Of course, this is aimed mainly at international expansion of interest in the sport. Both the NBA and NFL have already played regular-season games across the pond.

But the move comes with the subtext that the leagues have opposed legalized sports betting in the U.S. The American Gaming Association not-so-subtly pointed this out:

The bottom line is that the major North American sports leagues continue to present a muddy picture of their relationship with sports betting.

The MLB heads to London?

An MLB game that counts could be played in London sometime in 2017. Per ESPN:

“We are very interested in playing there, and we’re working hard on that one,” Manfred told the AP during an interview on his first anniversary as baseball commissioner. “I don’t think it will be an opener because of the weather issues. It would be later in the season.”

The games would be played in a jurisdiction where single-sport betting is allowed and regulated, and apparently the MLB (nor the NFL or NBA, for that matter) has no qualms about playing games in a city or a country where wagering is engrained in the society.

MLB’s stance on sports betting

MLB is one the plaintiffs in a court case to stop a sports betting law from going into effect in New Jersey. (That case will be reheard by a federal appeals court next month.)

Manfred, more than any other head of the four major North American leagues, appears to be a fence-sitter on sports betting. Here’s what he said last year:

“What I’ve said about legalized gambling is that the landscape is changing and that baseball, during this offseason, principally will take a look at its relationships with legalized gambling — whether it’s sponsorship, whatever — and re-evaluate given that the country has changed in terms of its approach to legalized gambling.”

And earlier in 2015:

“Gambling in terms of our society has changed its presence on legalization, and I think it’s important for there to be a conversation between me and the owners about what our institutional position will be.”

MLB is also an investor in the daily fantasy sports site DraftKings, which has been declared illegal gambling by attorneys general in several jurisdictions. That’s a relationship he is still “comfortable” with, per another ESPN interview with Manfred.

Manfred, like his fellow commissioners, says that he believes that DFS is a game of skill; also like his counterparts, he insists that DFS is not subject to the same possible manipulation as straight sports betting is.

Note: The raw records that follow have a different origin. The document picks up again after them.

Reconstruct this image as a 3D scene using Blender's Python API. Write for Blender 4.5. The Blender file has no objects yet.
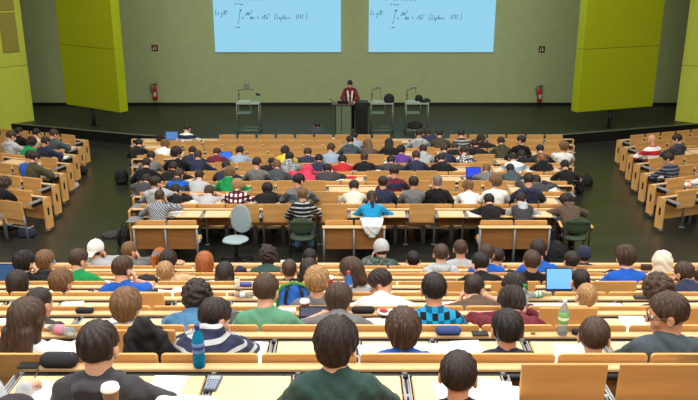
import bpy, math, random
import numpy as np
from mathutils import Vector, Matrix

# ------------------------------------------------------------------ camera, world, lights, exposure
C = bpy.context.scene.collection
SC = bpy.context.scene
F = 780.0                                  # focal length in pixels of the 698 x 400 frame
TH = math.atan(250.0 / F)                  # downward pitch
CT, ST = math.cos(TH), math.sin(TH)
CAMZ = 5.96
cam = bpy.data.cameras.new('camera')
cam.sensor_fit = 'HORIZONTAL'; cam.sensor_width = 36.0; cam.lens = F / 698.0 * 36.0
cam.clip_start = 0.05; cam.clip_end = 200
co = bpy.data.objects.new('camera', cam); C.objects.link(co)
co.location = (0, 0, CAMZ); co.rotation_euler = (math.pi / 2 - TH, 0, 0)
SC.camera = co
w = bpy.data.worlds.new('world'); SC.world = w; w.use_nodes = True
w.node_tree.nodes['Background'].inputs[0].default_value = (0.9, 0.95, 1.0, 1)
w.node_tree.nodes['Background'].inputs[1].default_value = 0.15
SC.view_settings.view_transform = 'Standard'; SC.view_settings.look = 'None'
SC.view_settings.gamma = 1.0; SC.view_settings.use_curve_mapping = False
SC.view_settings.exposure = 0.0
SC.cycles.use_denoising = True
SC.cycles.max_bounces = 5; SC.cycles.diffuse_bounces = 3; SC.cycles.glossy_bounces = 2
SC.cycles.transmission_bounces = 4; SC.cycles.transparent_max_bounces = 4
SC.cycles.sample_clamp_indirect = 4

def area(name, loc, sx, sy, power, col=(1.0, 0.965, 0.925), rot=(0, 0, 0)):
    l = bpy.data.lights.new(name, 'AREA'); l.shape = 'RECTANGLE'; l.size = sx; l.size_y = sy
    l.energy = power; l.color = col
    o = bpy.data.objects.new(name, l); C.objects.link(o); o.location = loc; o.rotation_euler = rot
    return o
for yy, pw in ((-1.0, 275), (4.0, 340), (9.0, 325), (14.0, 315), (19.0, 160)):      # ceiling luminaires over the seats
    for xx in (-8.0, 0.0, 8.0):
        area('ceiling_lamp', (xx, yy, 9.3), 5.0, 1.2, pw)
for xx in (-6, 6):                                                             # dimmer lamps over the stage
    area('stage_lamp', (xx, 24.0, 9.3), 4.0, 1.0, 300, (0.92, 1.0, 0.93))

# ------------------------------------------------------------------ projection helpers (pixels of the photo -> metres)
def zdist(Y, H): return Y * CT + H * ST               # depth along the axis, H = metres below the camera
def project(X, Y, Z):
    H = CAMZ - Z; d = zdist(Y, H)
    yc = H * CT - Y * ST
    return 349 + F * X / d, 200 + F * yc / d
def px_x(px, Y, Z): return (px - 349) * zdist(Y, CAMZ - Z) / F
def ray(px, py):
    a, b = (px - 349) / F, (py - 200) / F
    return np.array([a, CT - b * ST, -ST - b * CT])
def at_Y(px, py, Y):
    r = ray(px, py); t = Y / r[1]; return Vector((r[0] * t, Y, CAMZ + r[2] * t))
def at_Z(px, py, Z):
    r = ray(px, py); t = (Z - CAMZ) / r[2]; return Vector((r[0] * t, r[1] * t, Z))

# ------------------------------------------------------------------ materials
def lin(c): return tuple(((v / 255) / 12.92 if v / 255 <= 0.04045 else ((v / 255 + 0.055) / 1.055) ** 2.4) for v in c)
MATS = {}
def nt(name):
    m = bpy.data.materials.new(name); m.use_nodes = True
    return m, m.node_tree.nodes, m.node_tree.links, m.node_tree.nodes['Principled BSDF']
def mat(name, rgb, rough=0.6, metal=0.0, spec=0.5, noise=0.0, nscale=(20, 20, 20), bump=0.0, bscale=40, trans=0.0, ior=1.45, emit=0.0, sheen=0.0, alpha=1.0):
    if name in MATS: return MATS[name]
    m, N, L, B = nt(name); c = lin(rgb)
    B.inputs['Base Color'].default_value = (*c, 1); B.inputs['Roughness'].default_value = rough
    B.inputs['Metallic'].default_value = metal; B.inputs['Specular IOR Level'].default_value = spec
    B.inputs['Transmission Weight'].default_value = trans; B.inputs['IOR'].default_value = ior
    B.inputs['Sheen Weight'].default_value = sheen; B.inputs['Alpha'].default_value = alpha
    if emit:
        B.inputs['Emission Color'].default_value = (*c, 1); B.inputs['Emission Strength'].default_value = emit
    if noise or bump:
        tc = N.new('ShaderNodeTexCoord'); mp = N.new('ShaderNodeMapping'); L.new(tc.outputs['Object'], mp.inputs['Vector'])
        mp.inputs['Scale'].default_value = nscale
    if noise:
        t = N.new('ShaderNodeTexNoise'); t.inputs['Scale'].default_value = 1.0; t.inputs['Detail'].default_value = 4
        L.new(mp.outputs[0], t.inputs['Vector'])
        r = N.new('ShaderNodeValToRGB'); L.new(t.outputs['Fac'], r.inputs[0])
        r.color_ramp.elements[0].position = 0.3; r.color_ramp.elements[1].position = 0.7
        r.color_ramp.elements[0].color = (*[v * (1 - noise) for v in c], 1)
        r.color_ramp.elements[1].color = (*[min(1, v * (1 + noise)) for v in c], 1)
        L.new(r.outputs[0], B.inputs['Base Color'])
    if bump:
        t2 = N.new('ShaderNodeTexNoise'); t2.inputs['Scale'].default_value = bscale; t2.inputs['Detail'].default_value = 3
        L.new(tc.outputs['Object'], t2.inputs['Vector'])
        b = N.new('ShaderNodeBump'); b.inputs['Strength'].default_value = bump; b.inputs['Distance'].default_value = 0.02
        L.new(t2.outputs['Fac'], b.inputs['Height']); L.new(b.outputs[0], B.inputs['Normal'])
    MATS[name] = m
    return m

M_WOOD = mat('beech_veneer', (220, 168, 102), 0.42, noise=0.13, nscale=(1.2, 14, 14), spec=0.35)
M_PALE = mat('pale_laminate', (226, 194, 150), 0.38, noise=0.05, nscale=(1.5, 18, 18), spec=0.35)
M_LEDGE = mat('ledge_beech', (222, 184, 134), 0.42, noise=0.09, nscale=(0.8, 22, 22), spec=0.35)
M_STEEL = mat('brushed_steel', (182, 184, 186), 0.35, metal=0.4)
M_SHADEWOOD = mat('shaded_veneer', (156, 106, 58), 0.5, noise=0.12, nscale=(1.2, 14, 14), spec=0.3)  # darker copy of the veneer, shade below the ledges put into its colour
M_GREY = mat('grey_painted_steel', (138, 140, 142), 0.45, metal=0.3)
M_DARK = mat('dark_steel', (46, 46, 48), 0.5, metal=0.4)
M_BLACK = mat('black_plastic', (22, 22, 24), 0.5)
M_PAPER = mat('white_paper', (245, 245, 242), 0.8, spec=0.2)

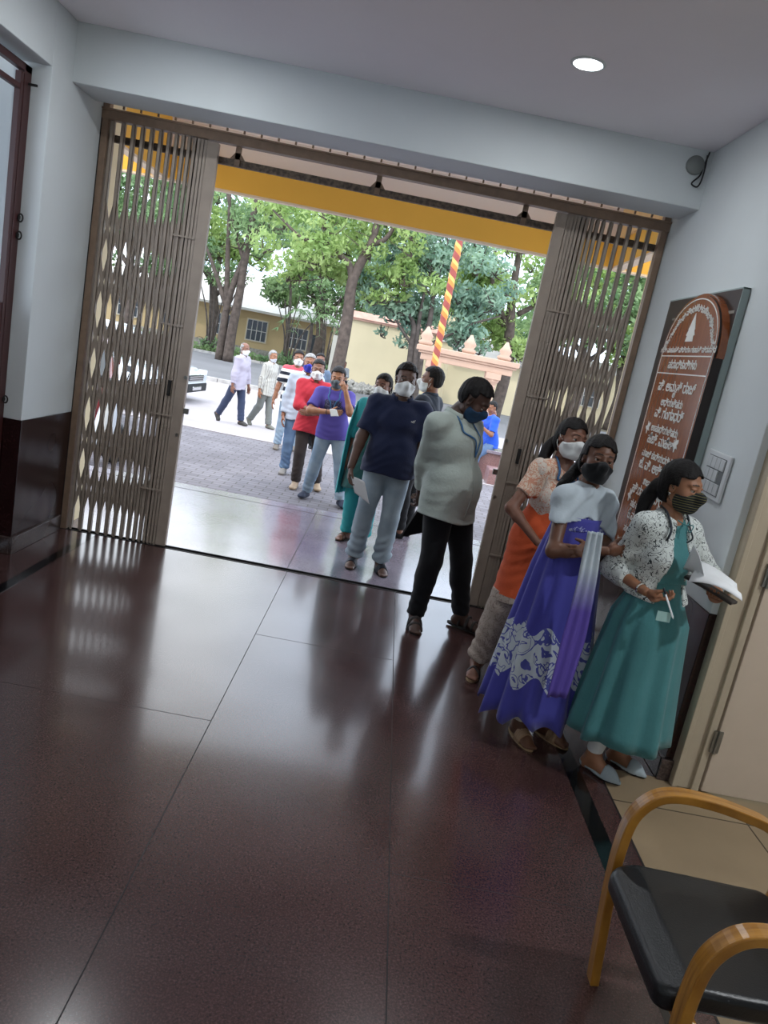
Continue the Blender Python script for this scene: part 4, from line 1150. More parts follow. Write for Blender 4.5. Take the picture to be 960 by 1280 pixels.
# peach arch with two columns and finials
M_peach = mat('peach_stone_paint', '#b99a86', .75, var=.06, vscale=3)
t = empty('stone_arch', (1.78, 20.0, -.38), 0, 'peach painted stone arch of two columns and a moulded lintel beyond the queue', 'arch')
m = MB(); m.box((-1.22, -.16, 2.05), (1.22, .16, 2.22)); m.box((-1.30, -.2, 2.22), (1.30, .2, 2.28)); m.box((-1.36, -.24, 2.28), (1.36, .24, 2.42)); m.build('lintel', M_peach, t, bevel=.02)
for x in (-.85, .75):
    m = MB(); m.box((x-.19, -.19, 0), (x+.19, .19, .35)); m.lathe([(.15, .35), (.17, .42), (.12, .5), (.115, 1.65), (.14, 1.70), (.12, 1.75), (.19, 1.85), (.19, 1.9)], (x, 0, 0), 8); m.box((x-.2, -.2, 1.9), (x+.2, .2, 2.06)); m.build('column', M_peach, t)
for x in (-1.15, 0, .95):
    m = MB(); m.lathe([(.16, 2.42), (.20, 2.50), (.12, 2.56), (.17, 2.66), (.10, 2.76), (.03, 2.9)], (x, 0, 0), 12); m.build('finial', M_peach, t, smooth=True)
for s_ in (-1, 1):
    m = MB()
    for k in range(4): m.box((s_*(.36-.09*k)-.05, -.1, 2.42), (s_*(.36-.09*k)+.05, .1, 2.5+.05*k))

# flag pole wound with red and yellow cloth
Mf, nt, b = new_mat('red_yellow_spiral_cloth')
tc = node(nt, 'ShaderNodeTexCoord'); sx = node(nt, 'ShaderNodeSeparateXYZ'); nt.links.new(tc.outputs['Object'], sx.inputs[0])
at = node(nt, 'ShaderNodeMath', operation='ARCTAN2'); nt.links.new(sx.outputs[1], at.inputs[0]); nt.links.new(sx.outputs[0], at.inputs[1])
ml = node(nt, 'ShaderNodeMath', operation='MULTIPLY', i_1=1/(2*PI)); nt.links.new(at.outputs[0], ml.inputs[0])
ma = node(nt, 'ShaderNodeMath', operation='MULTIPLY_ADD', i_1=3.1); nt.links.new(sx.outputs[2], ma.inputs[0]); nt.links.new(ml.outputs[0], ma.inputs[2])
fr = node(nt, 'ShaderNodeMath', operation='FRACT'); nt.links.new(ma.outputs[0], fr.inputs[0])
r = ramp(nt, fr.outputs[0], [(0, '#d9823e'), (.30, '#dfb061'), (.55, '#954840')], 'CONSTANT'); nt.links.new(r.outputs[0], b.inputs['Base Color']); b.inputs['Roughness'].default_value = .7
t = empty('flag_pole', (.77, 16.0, -.38), 0, 'tall flag pole wound with a red and yellow spiral of cloth', 'flag pole')
prof = [(.075+.006*math.sin(k*1.9), .6+k*.06) for k in range(115)]
MB().lathe(prof, n=14).build('pole', Mf, t, smooth=True)
MB().lathe([(.24, 0), (.24, .25), (.17, .3), (.17, .5), (.12, .6)], n=8).build('base', M_peach, t)

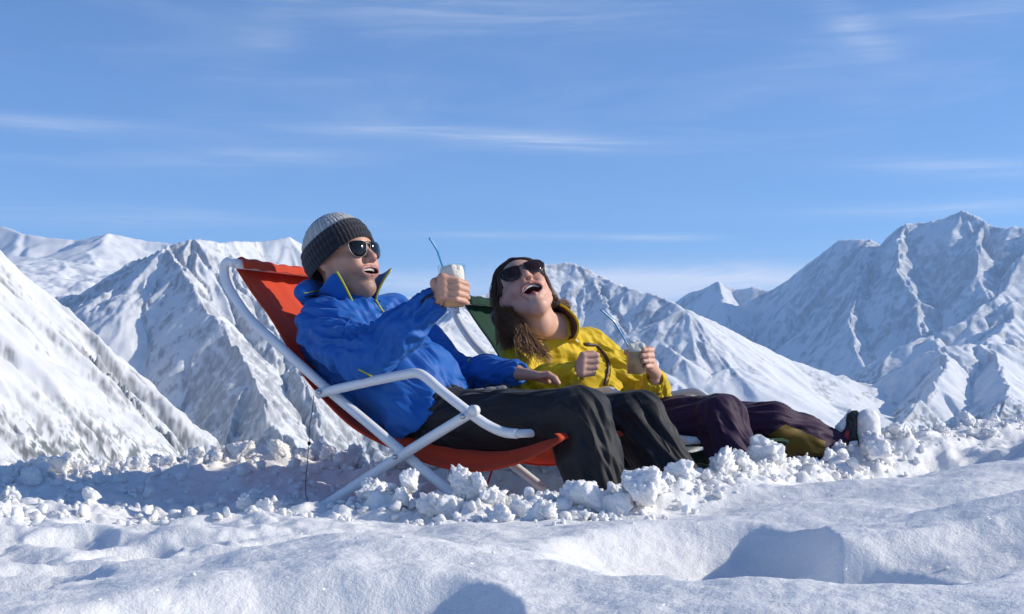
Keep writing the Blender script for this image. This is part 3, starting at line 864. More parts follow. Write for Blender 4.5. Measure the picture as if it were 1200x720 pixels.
# ================================================================== people
def frame(f, l):
    f = Vector(f).normalized(); l = Vector(l); l = (l - f*l.dot(f)).normalized(); u = f.cross(l)
    return Matrix((f, l, u)).transposed()           # columns: forward, left, up
class Head:
    def __init__(s, origin, f, l, scale):
        s.o = Vector(origin); s.M = frame(f, l); s.s = scale
    def w(s, x, y, z): return s.o + s.M @ (Vector((x, y, z))*s.s)
    def local(s, V):
        return (np.asarray(V)-np.array(s.o)) @ np.array(s.M) / s.s
    def add(s, B, sex, mouth):
        S = s.s; w = s.w; M = s.M
        def E(c, r, k=.012, op='u', rot=None):
            Mm = M @ rot if rot is not None else M
            B.ell(w(*c), [q*S for q in r], Mm, k*S, op)
        def C(a, b, ra, rb, k=.008, op='u'): B.rc(w(*a), w(*b), ra*S, rb*S, k*S, op)
        f = sex == 'f'
        E((-.018, 0, .034), (.098, .077, .088))
        E((.030, 0, -.040), (.068, .060, .078), .02)
        E((.055, 0, .030), (.042, .056, .045), .02)                    # forehead
        for y in (-1, 1):
            C((-.005, y*.060, -.055), (.060, y*.022, -.108 if mouth < 2 else -.118), .018 if f else .021, .015, .03)   # jaw
            C((.010, y*.058, -.018), (.070, y*.038, -.028), .018, .021, .022)   # cheek bone
            E((.071, y*.037, -.047), (.021, .019, .022), .016)                   # smiling cheek
            C((.084, y*.012, .020), (.074, y*.046, .018), .010, .009, .014)      # brow
            E((.098, y*.031, .002), (.016, .019, .013), .012, 's')
            E((.080, y*.031, .001), (.0135, .0145, .0125), .003)                 # eye
        C((.090, 0, .012), (.116, 0, -.024), .0075, .0105, .010)                 # nose
        E((.117, 0, -.029), (.012, .012, .010), .006)
        for y in (-1, 1):
            E((.105, y*.0125, -.033), (.011, .0085, .008), .006)
            E((.111, y*.0065, -.0405), (.005, .004, .004), .002, 's')
            C((.100, y*.020, -.036), (.086, y*.036, -.070), .003, .0025, .009, 's')  # laugh line
        ch = -.112 if mouth < 2 else -.129
        E((.074, 0, ch), (.022, .024, .018), .022)                               # chin
        C((.06, 0, ch-.004), (-.012, 0, -.088), .02, .03, .03)                   # under the jaw
        # mouth
        if mouth == 1:
            zc, hh, wd = -.067, .0095, .033
        else:
            zc, hh, wd = -.080, .0205, .031
        E((.093, 0, zc), (.014, wd+.008, hh+.012), .016)                          # mound of the mouth
        for y in (-1, 1):
            C((.1045 if mouth > 1 else .103, 0, zc+hh+.003), (.084, y*(wd+.004), zc+.010), .0036, .0022, .003)
            C((.103 if mouth > 1 else .101, 0, zc-hh-.003), (.083, y*(wd+.003), zc+.008), .0052, .0028, .003)
        E((.100, 0, zc), (.034, wd, hh), .002, 's')
        for y in (-1, 1): C((.104, 0, zc+.002), (.088, y*wd*1.02, zc+.010), hh*.5, .002, .003, 's')
        for y in (-1, 1):                                                         # ears
            rot = Matrix.Rotation(R(-18*y), 3, 'Z') @ Matrix.Rotation(R(-10), 3, 'Y')
            E((-.012, y*.079, -.012), (.019, .008, .031), .006, 'u', rot)
            E((-.006, y*.086, -.006), (.009, .006, .016), .004, 's', rot)
            E((-.004, y*.076, -.038), (.009, .006, .010), .004, 'u', rot)
        s.zc, s.hh, s.wd = zc, hh, wd
    def paint(s, V, base, lip, stubble=0):
        L = s.local(V); col = np.tile(np.array(base, float), (len(V), 1))
        x, y, z = L.T
        near = (np.abs(x) < .16) & (np.abs(y) < .12) & (np.abs(z) < .17)
        def mix(m, c):
            m = (m*near)[:, None]; col[:] = col*(1-m)+np.array(c)*m
        g = lambda cx, cy, cz, r: np.exp(-(((x-cx)**2+(np.abs(y)-cy)**2+(z-cz)**2)/r**2))
        mix(.45*g(.075, .042, -.045, .025), (base[0]*1.0, base[1]*.62, base[2]*.6))
        mix(.5*g(.122, 0, -.028, .018), (base[0]*1.0, base[1]*.66, base[2]*.62))
        mix(.4*g(-.012, .084, -.012, .03), (base[0]*.95, base[1]*.6, base[2]*.6))
        if stubble:
            n = fbm3(V*260, 2, 5)
            m = sstep(-.045, -.075, z+.02*np.abs(y)*8*0)*sstep(.0, .03, x)*(1-g(.1, 0, s.zc, .022))
            m = np.maximum(m, .8*sstep(.02, -.01, np.abs(x-.008))*sstep(.02, 0, z))
            mix(np.clip(stubble*m*(.8+.5*n), 0, .9), (.16, .11, .085))
        wq = np.maximum(np.abs(y)/(s.wd+.008), 0); q = wq**2+((z-s.zc-.006*wq)/(s.hh+.0085))**2
        mix(sstep(1.12, .92, q)*sstep(.080, .086, x), lip)
        inn = (np.abs(y)/(s.wd*1.0))**2+((z-s.zc)/(s.hh*1.0))**2
        mix(sstep(1.12, .95, inn)*sstep(.1005, .095, x), (.09, .012, .012))
        # eyelids / brows
        mix(sstep(.010, .004, np.abs(z-.0215-.05*(np.abs(y)-.03)*0))*sstep(.016, .020, np.abs(y))*sstep(.052, .046, np.abs(y))*sstep(.06, .07, x), (.09, .055, .035))
        return col
TEETH = simple_mat("teeth", (.80, .76, .68), .25, spec=.6)
TONGUE = simple_mat("tongue", (.45, .10, .09), .35)
GLASSBLACK = simple_mat("dark_lens", (.006, .006, .006), .08, spec=.35, coat=.1)
FRAME = simple_mat("dark_frame", (.03, .028, .03), .3)
GUN = simple_mat("gunmetal_frame", (.16, .15, .15), .3, metal=.8)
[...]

Putting games in London, though, would be one more example that MLB, like the other leagues, doesn’t view games in jurisdictions with legal sports betting as a threat to the integrity of the sport.

Where the other leagues stand

NBA Commissioner Adam Silver has not minced words — he would like to see sports betting regulated and legalized in the U.S. — but at the federal level, not on a piecemeal basis. He penned an op-ed in the New York Times stating his views in 2014.

The actions of the other two commissioners — the NFL’s Roger Goodell and the NHL’s Gary Bettman — present a different picture.

Goodell remains steadfastly against sports betting, despite the fact the NFL now plays a few games in London every year. The league also signed a data deal with Sportradar, which is also involved with providing data for sports betting.

The NHL has openly opposed a bill that would regulate sports betting in Canada — which currently only offers parlay-style wagering. That stance comes despite the fact that the league is actively looking to put a franchise in Las Vegas, where sports betting is obviously legal.